GLOBAL - Leverage will continue to fall in the global real estate securities market, bringing down yields but lifting the sector's overall outlook, particularly in Asia and selected European markets like Germany, according to Urdang.

Alan Supple, portfolio manager at BNY Mellon Asset Management's global real estate investment specialist, said: "Markets generally have entered a lower return, less leveraged environment."

He added that the availability of credit would be "more constrained than in the past" in the property sector, and that companies had already raised cash levels.

Supple sees a continuation of the bias in the listed sector toward high-quality assets with long lease terms and good tenants.

"This means asset valuations are backed up by good cash flows," he said.
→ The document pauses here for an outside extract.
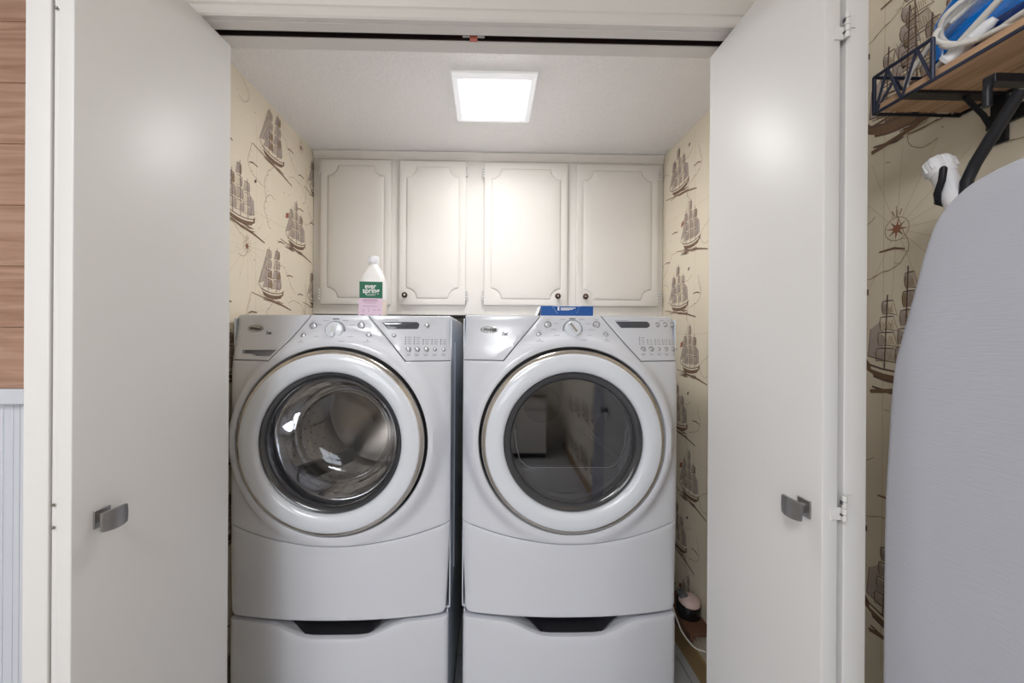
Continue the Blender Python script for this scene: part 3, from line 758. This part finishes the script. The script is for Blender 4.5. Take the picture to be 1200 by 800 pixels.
    # lower front
    low = [(x, z - g) for x, z in arc[::-1]] + [(HW - .004, .62), (HW - .012, .442), (-HW + .012, .442), (-HW + .004, .62)]
    low = low[:25] + rounded([low[24], low[25], low[26], low[27], low[28], low[0]], [0, 0, .022, .022, 0, 0], 5)[1:-1]
    mb = MB(); panel(mb, dense(low, .014), Fr, M['enamel'], thick=.03, bev=.004, step=.02); weld(mb.build('lower_panel', root), smooth=40)
    # badge
    bx, bz = (-.259, 1.3195) if dryer else (-.2655, 1.3215)
    by = Fr(bx, bz); sl = (Fr(bx + .02, bz) - Fr(bx - .02, bz)) / .04
    mb = MB(); K = 28; V = []; rw, rh = .028, .0115
    for k, (s, h) in enumerate(((1, 0), (.97, -.0022), (.86, -.0026), (.84, -.0018))):
        for i in range(K): a = 2 * PI * i / K; x = rw * s * math.cos(a); V.append((bx + x, by + sl * x + h, bz + rh * s * math.sin(a)))
    Fq = [(k * K + i, k * K + (i + 1) % K, (k + 1) * K + (i + 1) % K, (k + 1) * K + i) for k in range(3) for i in range(K)] + [[3 * K + i for i in range(K)]]
    mb.add(V, Fq, M['badge']); bd = mb.build('badge', lp, smooth=50); bd['label'] = 'silver oval badge'
    tx = text_part('lettering', 'Whirlpool', .0125, M['printdark'], bd, (bx, by - .0032, bz), (PI / 2, 0, math.atan(sl)), .25, .0002, width=.038)
    tx2 = text_part('lettering', 'Duet', .015, M['printdark'], lp, (bx + .048, Fr(bx + .048, bz - .013) - .0012, bz - .013), (PI / 2, 0, math.atan(sl)), .2, .0003, width=.018)
    # dial
    kx, kz = (-.0018, 1.3212) if dryer else (-.0092, 1.3161)
    ky = Fr(kx, kz)
    dial = empty('dial', (kx, ky, kz)); dial.parent = root; dial.rotation_euler = (math.radians(-10), 0, 0)
    mb = MB(); mb.lathe([(.031, .001), (.0305, -.002), (.027, -.003)], M['print'], (0, 0, 0), 'y', 40); mb.build('dial_ring', dial, smooth=40)
    mb = MB(); mb.lathe([(.0262, -.001), (.0255, -.010), (.0235, -.014), (.0001, -.0155)], M['ring'], (0, 0, 0), 'y', 40)
    an = math.radians(-38 if dryer else 8)
    mx = Matrix.Rotation(an, 4, 'Y')
    mb.box(-.0065, .0065, -.0235, -.012, -.022, .022, M['ring'], b=.003, mx=mx); mb.box(-.0035, .0035, -.0245, -.023, -.014 if dryer else -.008, .020, M['badge'], mx=mx)
    mb.build('dial_knob', dial, smooth=40)
    if dryer:
        small = [(-.0776, 1.3353, .0112), (-.1052, 1.304, .0085), (.0727, 1.3366, .0112), (.1015, 1.3052, .008)]
        rs = [(.2755, 1.3389, .0078), (.3027, 1.3393, .0078), (.3275, 1.3397, .0074), (.2196, 1.2617, .0085), (.2469, 1.2617, .0085), (.273, 1.2617, .0062), (.2995, 1.2616, .0066), (.3245, 1.2616, .0066)]
        disp = [(.1338, 1.3473), (.2394, 1.3487), (.2465, 1.3445), (.2494, 1.338), (.2465, 1.3315), (.2383, 1.3283), (.1516, 1.3274)]
    else:
        small = [(-.0774, 1.3304, .0112), (-.1046, 1.2995, .0085), (.0674, 1.3322, .0112), (.092, 1.3017, .0085)]
        rs = [(.2638, 1.3343, .0082), (.1665, 1.3023, .0065), (.2115, 1.2599, .0088), (.2375, 1.2599, .0088), (.2641, 1.2599, .0088), (.2904, 1.2599, .0062), (.3169, 1.2598, .0062)]
        disp = [(.1274, 1.344), (.2345, 1.3454), (.2405, 1.3405), (.2411, 1.334), (.2385, 1.327), (.2351, 1.3235), (.1471, 1.3226)]
    for x, z, r in small: button(root, x, z, r)
    for x, z, r in rs: button(rp, x, z, r)
    mb = MB(); panel(mb, dense(disp, .01), lambda x, z: Fr(x, z) - .0012, M['display'], thick=.003, bev=.0008, step=.02); weld(mb.build('display', rp), smooth=40)
    # printed legends: small grey strokes
    mb = MB(); R = random.Random(3)
    cols = [s for s in rs if s[1] < 1.27]
    for i, (x, z, r) in enumerate(cols):
        n = (4 if i < 1 else 3) if dryer else (4 if i < 2 else 3)
        for k in range(n):
            zz = 1.2775 + k * .0066; dash(mb, x - .0095, zz, .0032, .0032, M['printdark']); dash(mb, x + .002, zz, R.uniform(.008, .014), .0018, M['print'])
        dash(mb, x, z - .0145, .015, .0015, M['print']); dash(mb, x, z - .0185, .010, .0015, M['print'])
    dash(mb, .155, 1.3505, .045, .0013, M['print'])
    if dryer: dash(mb, .29, 1.3525, .018, .0014, M['print']); dash(mb, .322, 1.3525, .014, .0014, M['print'])
    mb.build('legend', rp)['kind'] = 'stuff'
    mb = MB()
    for k in range(12):
        if k in (5, 6): continue
        a = PI / 2 + (k - 0) * 2 * PI / 12; x = kx + .047 * math.cos(a) * 1.25; z = kz + .036 * math.sin(a)
        if z > 1.355: z = 1.3545
        dash(mb, x, z, .017 if k else .02, .0014 if k else .003, M['print'] if k else M['printdark'])
    for x, z, r in small: dash(mb, x, z + r + .004, .012, .0012, M['print']); dash(mb, x, z - r - .005, .0028, .0028, M['printdark']) if r < .01 else None; dash(mb, x, z - r - .010, .020, .0014, M['print']) if r < .01 else None
    mb.build('legend', root)['kind'] = 'stuff'
    # door
    door = empty('door', (DX, 0, DZ)); door.parent = root
    mb = MB(); mb.lathe([(.2885, -.030), (.2885, -.018), (.262, -.018), (.262, -.04)], M['darkgap'], ax='y', seg=96); mb.build('door_gap_shade', door, smooth=40)  # dark ring in the gap round the door, shade put into its colour
    mb = MB(); mb.lathe([(.268, -.02), (.2745, -.040), (.2745, -.058), (.2720, -.0635), (.2670, -.0675), (.2630, -.0690)], M['chrome'], ax='y', seg=120); mb.build('door_trim', door, smooth=50)
    mb = MB(); mb.lathe([(.2640, -.040), (.2635, -.067), (.2615, -.0715), (.2580, -.0735), (.2450, -.0765), (.2300, -.0780), (.2220, -.0772), (.2140, -.0735), (.2095, -.0690), (.2080, -.0630), (.2078, -.03)], M['ring'], ax='y', seg=128); mb.build('door_frame', door, smooth=50)
    mb = MB(); mb.lathe([(.2079, -.062), (.2050, -.0645), (.200, -.063), (.194, -.058), (.190, -.048), (.186, -.030)] if not dryer else [(.2079, -.062), (.2045, -.0655), (.196, -.064), (.188, -.058), (.184, -.045), (.182, -.030)], M['bezel'], ax='y', seg=96); mb.build('glass_bezel', door, smooth=50)
    if dryer:
        mb = MB(); mb.lathe([(.186, -.052), (.12, -.0545), (.06, -.0555), (.0001, -.056)], M['dryglass'], ax='y', seg=64); mb.build('glass', door, smooth=60)
        mb = MB(); zz = -.086; pts = [(-.172, -.030, .03), (-.168, -.030, -.02), (-.158, -.030, -.06)] + [(-.14 + .02 * 0, -.030, -.079), (-.125, -.030, zz)] + [(x, -.030, zz) for x in (-.08, 0, .08, .112)] + [(.132, -.030, -.081), (.150, -.030, -.06), (.164, -.030, -.02), (.168, -.030, .03)]
        mb.tube(pts, .0015, M['wplastic'], 6); mb.build('inner_seal', door)
    else:
        mb = MB(); mb.lathe([(.192, -.052), (.186, -.046), (.176, -.012), (.160, .045), (.146, .075), (.125, .088), (.08, .096), (.0001, .098)], M['glass'], ax='y', seg=64); mb.build('glass_bowl', door, smooth=60)
    # inside
    if dryer:
        mb = MB(); mb.lathe([(.262, -.018), (.225, -.014), (.205, .0), (.200, .05)], M['enamel'], ax='y', seg=72); mb.build('opening_rim', door, smooth=50)
        mb = MB(); mb.lathe([(.200, .05), (.28, .06), (.285, .14), (.285, .60), (.27, .62), (.0001, .63)], M['drumgrey'], (DX, 0, DZ), 'y', 72)
        for a in (30, 150, 270):
            mx = Matrix.Translation((DX, 0, DZ)) @ Matrix.Rotation(math.radians(a), 4, 'Y'); mb.box(.225, .287, .1, .58, -.012, .012, M['drumgrey'], b=.008, mx=mx)
        mb.box(DX - .17, DX + .17, .03, .06, DZ - .19, DZ - .105, M['drumgrey'], b=.01)
        mb.build('drum', root, smooth=40)
        mb = MB(); mb.add([(DX - .16, .612, DZ + z) if 0 else (DX + r * math.cos(a), .612, DZ + r * math.sin(a)) for r in (.09, .0) for a in [2 * PI * i / 24 for i in range(24)]][:24], [list(range(24))], M['recess'])
        mb.build('rear_vent', root)
    else:
        mb = MB(); mb.lathe([(.262, -.018), (.236, -.010), (.228, .004), (.236, .018), (.226, .032), (.232, .046), (.222, .062), (.214, .075), (.205, .078), (.203, .072)], M['gasket'], ax='y', seg=80); mb.build('gasket', door, smooth=60)
        mb = MB(); mb.lathe([(.205, .082), (.222, .080), (.250, .095), (.256, .115), (.256, .50), (.24, .53), (.20, .535), (.15, .515), (.05, .52), (.0001, .505)], M['steel'], (DX, 0, DZ), 'y', 80)
        for a in (-20, 100, 220):
            n = 8; V = []
            for i in range(n + 1):
                y = .13 + .36 * i / n
                for (dx, rr) in ((-.034, .258), (-.018, .225), (0, .200), (.018, .225), (.034, .258)):
                    aa = math.radians(a) + dx / .25 + (.25 * i / n); V.append((DX + rr * math.cos(aa), y, DZ + rr * math.sin(aa)))
            mb.add(V, [(i * 5 + j, i * 5 + j + 1, i * 5 + 6 + j, i * 5 + 5 + j) for i in range(n) for j in range(4)] + [(0, 1, 2, 3, 4)], M['steel'])
        mb.build('drum', root, smooth=40)
        mb = MB()
        for i in range(34):
            for j in range(8):
                a = 2 * PI * (i + (j % 2) * .5) / 34; y = .15 + j * .042; r = .2552; d = .0042
                V = [(DX + r * math.cos(a + q * d / r), y + w2 * d, DZ + r * math.sin(a + q * d / r)) for q, w2 in ((-1, 0), (0, -1), (1, 0), (0, 1))]
                mb.add(V, [(0, 1, 2, 3)], M['cavity'])
        o = mb.build('drum_hole', root); o['kind'] = 'stuff'
    return root
washer = machine('washing_machine', -.455, 'white front-loading washer on the left, detergent bottle on top', 'washer', False)
dryer = machine('tumble_dryer', .263, 'white front-loading dryer on the right, blue carton on top', 'dryer', True)
dryer.location.z = .0035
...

Further, he reiterated "the value of liquidity and transparency" attached to listed investments.

In the long term, Supple sees income as the most important element of the total return from property assets, which means a shift toward an "ever greater focus on income-bearing assets".

For the Urdang fund manager, good growth opportunities can be found in Asia, but he said he was still wary of regulatory risks in Singapore, Hong Kong and China.

He also sees continuing pressure in the euro-zone as a result of slower economic recovery than elsewhere and the continuing sovereign debt crisis.

However, Supple noted some attractive stock-picking opportunities in Germany, for example, which has shown "significant resilience".

Urdang also issued a cautious statement on the US, the world's largest property securities market.

Supple said: "The substantial outperformance of the US market in the first half of 2011 has led us to be a little more conservative about the outlook."